### Task instructions
Copy all lines in which the word "picture" can be found.

-- Begin --

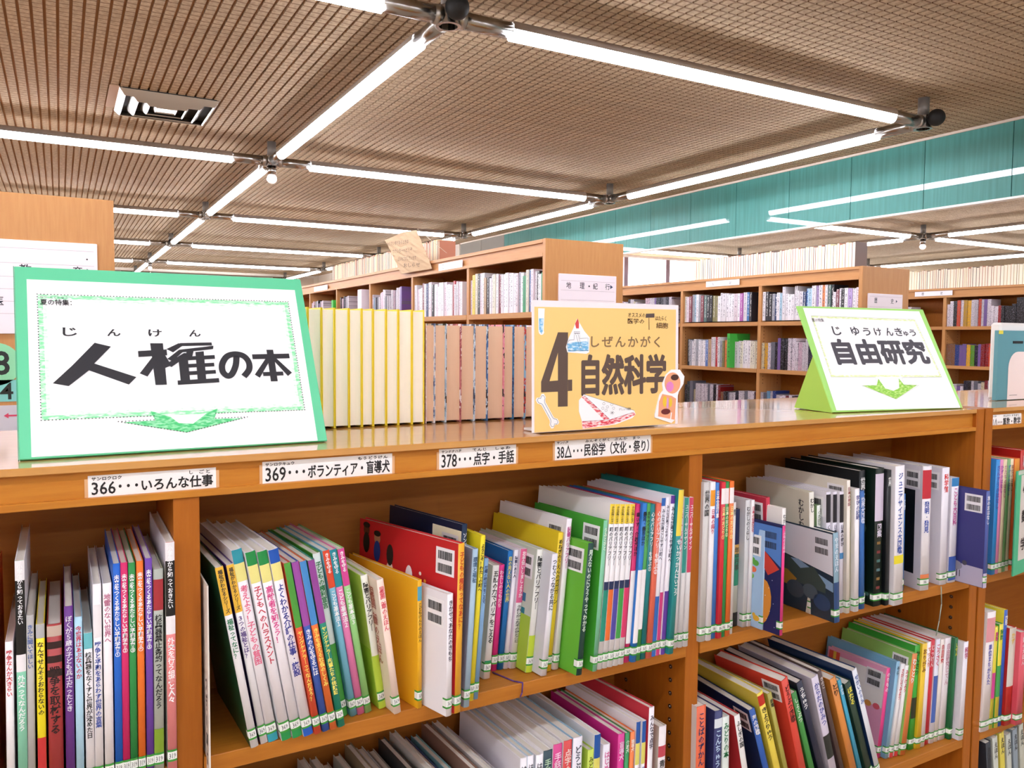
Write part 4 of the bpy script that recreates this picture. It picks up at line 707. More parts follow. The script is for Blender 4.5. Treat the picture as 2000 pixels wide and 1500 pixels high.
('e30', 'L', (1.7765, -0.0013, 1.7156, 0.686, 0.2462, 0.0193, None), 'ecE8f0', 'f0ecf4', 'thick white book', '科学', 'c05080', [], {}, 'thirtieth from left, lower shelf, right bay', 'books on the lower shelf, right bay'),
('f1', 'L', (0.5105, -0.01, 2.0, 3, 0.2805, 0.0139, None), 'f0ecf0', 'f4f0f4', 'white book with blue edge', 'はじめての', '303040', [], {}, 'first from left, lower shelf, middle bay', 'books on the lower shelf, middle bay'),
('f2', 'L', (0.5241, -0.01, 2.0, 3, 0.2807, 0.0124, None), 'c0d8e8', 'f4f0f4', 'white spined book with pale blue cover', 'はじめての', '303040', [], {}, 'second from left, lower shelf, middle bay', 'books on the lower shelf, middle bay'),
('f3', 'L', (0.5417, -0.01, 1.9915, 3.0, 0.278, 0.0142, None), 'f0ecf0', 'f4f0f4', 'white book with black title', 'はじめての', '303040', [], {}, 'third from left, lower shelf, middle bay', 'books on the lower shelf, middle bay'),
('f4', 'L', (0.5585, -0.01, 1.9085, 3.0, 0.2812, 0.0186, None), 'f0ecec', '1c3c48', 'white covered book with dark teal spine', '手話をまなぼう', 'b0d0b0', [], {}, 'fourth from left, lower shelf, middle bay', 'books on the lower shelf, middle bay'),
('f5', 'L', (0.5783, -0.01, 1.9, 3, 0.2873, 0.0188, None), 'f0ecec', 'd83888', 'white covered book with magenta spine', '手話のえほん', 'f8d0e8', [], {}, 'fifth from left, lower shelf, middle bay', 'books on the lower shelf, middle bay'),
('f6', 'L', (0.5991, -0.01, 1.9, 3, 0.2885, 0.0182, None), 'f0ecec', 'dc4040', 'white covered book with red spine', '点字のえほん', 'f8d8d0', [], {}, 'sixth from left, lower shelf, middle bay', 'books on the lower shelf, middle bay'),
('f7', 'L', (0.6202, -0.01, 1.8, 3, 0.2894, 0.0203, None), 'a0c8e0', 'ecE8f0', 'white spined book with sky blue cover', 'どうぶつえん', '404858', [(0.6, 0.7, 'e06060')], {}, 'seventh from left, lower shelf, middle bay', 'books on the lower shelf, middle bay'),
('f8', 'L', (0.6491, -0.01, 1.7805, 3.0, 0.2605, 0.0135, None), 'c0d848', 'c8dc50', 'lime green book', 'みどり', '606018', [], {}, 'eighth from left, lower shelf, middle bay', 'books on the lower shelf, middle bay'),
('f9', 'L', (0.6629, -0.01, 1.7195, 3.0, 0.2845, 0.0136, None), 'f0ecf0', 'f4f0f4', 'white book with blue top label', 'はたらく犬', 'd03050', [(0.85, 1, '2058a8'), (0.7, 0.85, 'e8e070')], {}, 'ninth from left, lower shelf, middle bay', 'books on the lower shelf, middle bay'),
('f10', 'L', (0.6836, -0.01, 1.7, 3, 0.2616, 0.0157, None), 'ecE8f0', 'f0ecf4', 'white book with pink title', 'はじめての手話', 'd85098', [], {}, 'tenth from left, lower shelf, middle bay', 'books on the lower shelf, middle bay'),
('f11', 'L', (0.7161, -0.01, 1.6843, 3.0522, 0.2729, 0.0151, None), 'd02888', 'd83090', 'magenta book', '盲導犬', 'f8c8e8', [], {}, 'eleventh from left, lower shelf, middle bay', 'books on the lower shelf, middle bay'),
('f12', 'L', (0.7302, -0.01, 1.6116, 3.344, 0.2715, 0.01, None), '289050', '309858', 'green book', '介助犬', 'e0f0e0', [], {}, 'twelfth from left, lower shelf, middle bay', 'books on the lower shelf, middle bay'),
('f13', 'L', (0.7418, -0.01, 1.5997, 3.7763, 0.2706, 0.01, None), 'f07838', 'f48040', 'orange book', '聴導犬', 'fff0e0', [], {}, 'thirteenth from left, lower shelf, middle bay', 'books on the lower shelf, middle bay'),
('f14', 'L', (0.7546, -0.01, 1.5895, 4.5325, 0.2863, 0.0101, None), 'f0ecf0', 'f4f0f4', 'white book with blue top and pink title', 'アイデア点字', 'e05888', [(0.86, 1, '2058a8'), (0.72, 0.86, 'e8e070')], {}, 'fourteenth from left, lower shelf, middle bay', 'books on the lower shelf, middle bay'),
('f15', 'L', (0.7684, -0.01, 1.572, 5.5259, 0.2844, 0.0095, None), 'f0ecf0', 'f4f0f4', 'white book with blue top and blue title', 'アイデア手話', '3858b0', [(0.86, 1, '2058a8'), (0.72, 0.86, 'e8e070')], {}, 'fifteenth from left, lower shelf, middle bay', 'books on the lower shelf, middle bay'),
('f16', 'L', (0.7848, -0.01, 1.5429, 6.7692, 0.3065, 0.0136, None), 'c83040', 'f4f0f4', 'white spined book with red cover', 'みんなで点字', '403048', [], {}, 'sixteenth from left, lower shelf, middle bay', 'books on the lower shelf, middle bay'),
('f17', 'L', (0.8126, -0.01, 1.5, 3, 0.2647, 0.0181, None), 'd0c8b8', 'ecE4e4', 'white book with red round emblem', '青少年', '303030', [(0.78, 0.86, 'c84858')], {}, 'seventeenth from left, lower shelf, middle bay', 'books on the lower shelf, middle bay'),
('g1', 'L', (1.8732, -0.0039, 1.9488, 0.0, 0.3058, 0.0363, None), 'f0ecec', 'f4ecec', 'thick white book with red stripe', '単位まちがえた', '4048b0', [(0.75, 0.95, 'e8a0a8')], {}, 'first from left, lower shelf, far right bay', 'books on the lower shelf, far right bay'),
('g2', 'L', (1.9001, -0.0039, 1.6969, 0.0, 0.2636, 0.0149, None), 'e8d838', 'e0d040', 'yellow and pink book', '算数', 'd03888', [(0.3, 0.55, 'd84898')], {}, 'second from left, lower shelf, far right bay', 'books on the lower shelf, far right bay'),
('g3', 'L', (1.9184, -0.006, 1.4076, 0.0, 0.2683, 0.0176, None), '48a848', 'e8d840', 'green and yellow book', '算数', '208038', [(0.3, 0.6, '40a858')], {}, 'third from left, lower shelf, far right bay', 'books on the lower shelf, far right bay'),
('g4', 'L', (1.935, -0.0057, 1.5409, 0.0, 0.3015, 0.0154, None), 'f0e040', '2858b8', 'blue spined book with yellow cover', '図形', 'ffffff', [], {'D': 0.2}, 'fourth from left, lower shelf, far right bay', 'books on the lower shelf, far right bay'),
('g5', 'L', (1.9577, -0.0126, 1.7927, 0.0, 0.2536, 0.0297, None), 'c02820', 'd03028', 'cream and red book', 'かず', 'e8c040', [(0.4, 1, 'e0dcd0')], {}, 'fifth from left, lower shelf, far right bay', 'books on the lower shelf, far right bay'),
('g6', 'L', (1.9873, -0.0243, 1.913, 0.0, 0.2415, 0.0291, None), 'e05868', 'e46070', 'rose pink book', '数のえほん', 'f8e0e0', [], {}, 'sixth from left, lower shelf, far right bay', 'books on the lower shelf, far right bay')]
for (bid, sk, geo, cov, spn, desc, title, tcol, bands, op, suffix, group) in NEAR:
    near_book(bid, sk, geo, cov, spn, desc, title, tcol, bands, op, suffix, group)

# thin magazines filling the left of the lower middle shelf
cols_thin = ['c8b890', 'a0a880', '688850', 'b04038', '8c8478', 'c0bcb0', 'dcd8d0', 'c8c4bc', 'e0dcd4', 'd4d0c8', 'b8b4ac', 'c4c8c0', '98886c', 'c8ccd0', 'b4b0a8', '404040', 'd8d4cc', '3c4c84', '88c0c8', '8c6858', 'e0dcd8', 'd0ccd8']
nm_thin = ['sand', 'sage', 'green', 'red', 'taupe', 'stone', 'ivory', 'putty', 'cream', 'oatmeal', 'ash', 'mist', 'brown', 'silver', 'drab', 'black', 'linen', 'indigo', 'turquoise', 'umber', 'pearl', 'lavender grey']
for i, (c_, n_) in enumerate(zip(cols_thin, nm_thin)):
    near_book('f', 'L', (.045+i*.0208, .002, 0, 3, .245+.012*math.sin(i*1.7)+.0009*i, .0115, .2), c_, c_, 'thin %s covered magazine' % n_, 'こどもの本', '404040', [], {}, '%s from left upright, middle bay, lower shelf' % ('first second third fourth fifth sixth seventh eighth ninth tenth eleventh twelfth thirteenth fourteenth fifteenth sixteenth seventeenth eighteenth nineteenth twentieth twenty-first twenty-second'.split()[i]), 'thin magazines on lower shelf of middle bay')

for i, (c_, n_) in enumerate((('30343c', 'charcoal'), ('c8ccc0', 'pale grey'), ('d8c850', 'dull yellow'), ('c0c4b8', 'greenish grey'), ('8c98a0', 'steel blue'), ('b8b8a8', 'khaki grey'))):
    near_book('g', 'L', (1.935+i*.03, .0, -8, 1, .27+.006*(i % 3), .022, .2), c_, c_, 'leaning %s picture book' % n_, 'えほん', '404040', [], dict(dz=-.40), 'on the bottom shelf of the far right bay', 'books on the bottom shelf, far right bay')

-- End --

### Task output
Write part 4 of the bpy script that recreates this picture. It picks up at line 707. More parts follow. The script is for Blender 4.5. Treat the picture as 2000 pixels wide and 1500 pixels high.
    near_book('g', 'L', (1.935+i*.03, .0, -8, 1, .27+.006*(i % 3), .022, .2), c_, c_, 'leaning %s picture book' % n_, 'えほん', '404040', [], dict(dz=-.40), 'on the bottom shelf of the far right bay', 'books on the bottom shelf, far right bay')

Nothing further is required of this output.